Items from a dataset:
## BEGIN
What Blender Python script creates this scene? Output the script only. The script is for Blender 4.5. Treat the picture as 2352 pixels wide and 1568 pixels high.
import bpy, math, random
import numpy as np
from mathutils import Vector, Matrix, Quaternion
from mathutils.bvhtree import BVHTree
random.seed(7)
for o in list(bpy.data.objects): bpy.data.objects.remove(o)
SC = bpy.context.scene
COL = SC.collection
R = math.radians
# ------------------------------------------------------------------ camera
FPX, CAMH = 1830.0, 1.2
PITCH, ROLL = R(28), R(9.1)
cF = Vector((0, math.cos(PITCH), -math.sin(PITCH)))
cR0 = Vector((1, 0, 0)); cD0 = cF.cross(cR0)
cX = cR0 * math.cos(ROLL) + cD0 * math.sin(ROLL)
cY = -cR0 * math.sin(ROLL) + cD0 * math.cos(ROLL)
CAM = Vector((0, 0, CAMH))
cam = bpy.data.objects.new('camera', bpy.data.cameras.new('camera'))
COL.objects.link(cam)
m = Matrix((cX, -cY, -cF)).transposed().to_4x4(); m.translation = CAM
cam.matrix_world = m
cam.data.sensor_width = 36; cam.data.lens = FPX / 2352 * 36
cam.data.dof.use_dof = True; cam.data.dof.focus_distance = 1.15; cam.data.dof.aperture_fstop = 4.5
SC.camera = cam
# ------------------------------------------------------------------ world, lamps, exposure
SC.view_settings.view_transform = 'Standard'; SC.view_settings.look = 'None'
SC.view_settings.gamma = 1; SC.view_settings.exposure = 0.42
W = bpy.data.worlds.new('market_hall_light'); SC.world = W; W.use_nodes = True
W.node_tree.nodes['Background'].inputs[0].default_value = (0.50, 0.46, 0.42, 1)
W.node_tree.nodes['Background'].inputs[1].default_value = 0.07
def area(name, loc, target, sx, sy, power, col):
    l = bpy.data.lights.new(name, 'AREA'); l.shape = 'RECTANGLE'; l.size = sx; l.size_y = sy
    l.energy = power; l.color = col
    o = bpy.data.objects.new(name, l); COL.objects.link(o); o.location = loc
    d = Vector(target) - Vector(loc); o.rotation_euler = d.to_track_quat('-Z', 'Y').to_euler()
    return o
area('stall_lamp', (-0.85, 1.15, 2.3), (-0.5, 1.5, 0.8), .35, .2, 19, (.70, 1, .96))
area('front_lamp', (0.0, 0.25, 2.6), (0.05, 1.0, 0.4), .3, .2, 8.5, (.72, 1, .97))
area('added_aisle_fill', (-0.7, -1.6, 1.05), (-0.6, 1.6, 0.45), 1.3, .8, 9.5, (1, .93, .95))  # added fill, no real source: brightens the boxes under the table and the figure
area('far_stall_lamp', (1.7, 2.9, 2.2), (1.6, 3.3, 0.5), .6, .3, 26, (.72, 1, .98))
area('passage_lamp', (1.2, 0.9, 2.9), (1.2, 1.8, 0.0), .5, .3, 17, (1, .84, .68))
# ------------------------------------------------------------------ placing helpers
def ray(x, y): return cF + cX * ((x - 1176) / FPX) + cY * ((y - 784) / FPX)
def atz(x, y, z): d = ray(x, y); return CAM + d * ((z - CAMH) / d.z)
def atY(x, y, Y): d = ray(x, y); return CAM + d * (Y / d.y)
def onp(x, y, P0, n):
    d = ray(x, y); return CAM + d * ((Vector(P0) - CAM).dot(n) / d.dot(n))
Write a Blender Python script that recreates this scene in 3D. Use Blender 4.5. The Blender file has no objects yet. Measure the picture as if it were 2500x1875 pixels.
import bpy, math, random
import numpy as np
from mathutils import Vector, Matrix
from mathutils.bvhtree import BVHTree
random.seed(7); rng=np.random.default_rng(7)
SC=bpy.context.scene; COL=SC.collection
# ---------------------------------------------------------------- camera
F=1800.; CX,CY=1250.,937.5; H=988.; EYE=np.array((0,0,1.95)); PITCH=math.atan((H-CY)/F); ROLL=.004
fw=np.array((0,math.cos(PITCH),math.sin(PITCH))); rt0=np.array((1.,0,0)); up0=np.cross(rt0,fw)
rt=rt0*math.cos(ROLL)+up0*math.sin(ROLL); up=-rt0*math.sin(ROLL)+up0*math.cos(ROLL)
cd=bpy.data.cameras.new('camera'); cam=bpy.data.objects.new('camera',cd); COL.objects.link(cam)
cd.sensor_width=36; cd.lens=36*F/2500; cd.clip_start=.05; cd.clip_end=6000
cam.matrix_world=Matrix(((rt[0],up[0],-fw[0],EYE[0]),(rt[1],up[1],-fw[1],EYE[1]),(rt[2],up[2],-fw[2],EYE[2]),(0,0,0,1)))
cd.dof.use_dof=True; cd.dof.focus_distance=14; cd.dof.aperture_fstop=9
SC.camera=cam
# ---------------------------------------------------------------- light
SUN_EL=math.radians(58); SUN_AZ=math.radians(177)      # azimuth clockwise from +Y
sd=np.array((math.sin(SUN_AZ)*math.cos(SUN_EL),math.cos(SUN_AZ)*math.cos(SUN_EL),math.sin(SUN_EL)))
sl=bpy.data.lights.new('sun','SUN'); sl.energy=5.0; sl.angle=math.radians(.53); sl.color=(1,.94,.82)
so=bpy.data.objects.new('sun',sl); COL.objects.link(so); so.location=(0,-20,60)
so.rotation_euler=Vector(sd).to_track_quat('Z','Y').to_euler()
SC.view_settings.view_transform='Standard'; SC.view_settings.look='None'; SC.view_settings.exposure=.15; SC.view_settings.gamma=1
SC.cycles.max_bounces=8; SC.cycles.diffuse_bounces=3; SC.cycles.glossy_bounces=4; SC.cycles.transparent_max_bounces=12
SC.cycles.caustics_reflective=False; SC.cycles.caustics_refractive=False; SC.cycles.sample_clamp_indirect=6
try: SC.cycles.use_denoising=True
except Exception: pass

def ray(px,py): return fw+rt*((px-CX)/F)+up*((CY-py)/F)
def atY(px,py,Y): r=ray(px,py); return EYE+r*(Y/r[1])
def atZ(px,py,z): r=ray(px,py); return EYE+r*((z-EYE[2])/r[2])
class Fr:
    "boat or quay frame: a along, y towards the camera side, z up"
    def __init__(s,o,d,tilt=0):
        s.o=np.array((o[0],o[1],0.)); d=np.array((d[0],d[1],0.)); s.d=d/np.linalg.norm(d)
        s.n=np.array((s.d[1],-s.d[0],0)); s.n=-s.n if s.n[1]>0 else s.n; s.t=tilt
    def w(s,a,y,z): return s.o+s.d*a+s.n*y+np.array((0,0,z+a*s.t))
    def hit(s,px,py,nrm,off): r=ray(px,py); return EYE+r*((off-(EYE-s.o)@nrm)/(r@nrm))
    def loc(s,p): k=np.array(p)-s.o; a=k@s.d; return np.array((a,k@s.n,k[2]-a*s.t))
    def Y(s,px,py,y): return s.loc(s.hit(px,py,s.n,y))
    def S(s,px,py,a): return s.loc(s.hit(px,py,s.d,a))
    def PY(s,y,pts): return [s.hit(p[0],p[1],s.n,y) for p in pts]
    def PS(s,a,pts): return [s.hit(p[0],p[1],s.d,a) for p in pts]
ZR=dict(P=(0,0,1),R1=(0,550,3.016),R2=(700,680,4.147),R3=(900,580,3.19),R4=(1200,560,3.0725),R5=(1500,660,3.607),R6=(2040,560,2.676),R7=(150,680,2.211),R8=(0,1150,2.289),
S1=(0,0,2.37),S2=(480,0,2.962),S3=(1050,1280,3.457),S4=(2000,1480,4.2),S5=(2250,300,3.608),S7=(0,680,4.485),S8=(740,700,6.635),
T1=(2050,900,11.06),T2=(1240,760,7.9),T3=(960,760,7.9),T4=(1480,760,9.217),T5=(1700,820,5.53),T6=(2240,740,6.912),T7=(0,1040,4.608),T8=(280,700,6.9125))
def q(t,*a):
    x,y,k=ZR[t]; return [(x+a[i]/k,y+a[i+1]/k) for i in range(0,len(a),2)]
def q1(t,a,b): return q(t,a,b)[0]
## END
● Exercise details
Proceeding from the line containing "Write a Blender" through the line containing "except Exception: pass", transcribe the lines above exactly, both end lines included.

● Answer to the problem
Write a Blender Python script that recreates this scene in 3D. Use Blender 4.5. The Blender file has no objects yet. Measure the picture as if it were 2500x1875 pixels.
import bpy, math, random
import numpy as np
from mathutils import Vector, Matrix
from mathutils.bvhtree import BVHTree
random.seed(7); rng=np.random.default_rng(7)
SC=bpy.context.scene; COL=SC.collection
# ---------------------------------------------------------------- camera
F=1800.; CX,CY=1250.,937.5; H=988.; EYE=np.array((0,0,1.95)); PITCH=math.atan((H-CY)/F); ROLL=.004
fw=np.array((0,math.cos(PITCH),math.sin(PITCH))); rt0=np.array((1.,0,0)); up0=np.cross(rt0,fw)
rt=rt0*math.cos(ROLL)+up0*math.sin(ROLL); up=-rt0*math.sin(ROLL)+up0*math.cos(ROLL)
cd=bpy.data.cameras.new('camera'); cam=bpy.data.objects.new('camera',cd); COL.objects.link(cam)
cd.sensor_width=36; cd.lens=36*F/2500; cd.clip_start=.05; cd.clip_end=6000
cam.matrix_world=Matrix(((rt[0],up[0],-fw[0],EYE[0]),(rt[1],up[1],-fw[1],EYE[1]),(rt[2],up[2],-fw[2],EYE[2]),(0,0,0,1)))
cd.dof.use_dof=True; cd.dof.focus_distance=14; cd.dof.aperture_fstop=9
SC.camera=cam
# ---------------------------------------------------------------- light
SUN_EL=math.radians(58); SUN_AZ=math.radians(177)      # azimuth clockwise from +Y
sd=np.array((math.sin(SUN_AZ)*math.cos(SUN_EL),math.cos(SUN_AZ)*math.cos(SUN_EL),math.sin(SUN_EL)))
sl=bpy.data.lights.new('sun','SUN'); sl.energy=5.0; sl.angle=math.radians(.53); sl.color=(1,.94,.82)
so=bpy.data.objects.new('sun',sl); COL.objects.link(so); so.location=(0,-20,60)
so.rotation_euler=Vector(sd).to_track_quat('Z','Y').to_euler()
SC.view_settings.view_transform='Standard'; SC.view_settings.look='None'; SC.view_settings.exposure=.15; SC.view_settings.gamma=1
SC.cycles.max_bounces=8; SC.cycles.diffuse_bounces=3; SC.cycles.glossy_bounces=4; SC.cycles.transparent_max_bounces=12
SC.cycles.caustics_reflective=False; SC.cycles.caustics_refractive=False; SC.cycles.sample_clamp_indirect=6
try: SC.cycles.use_denoising=True
except Exception: pass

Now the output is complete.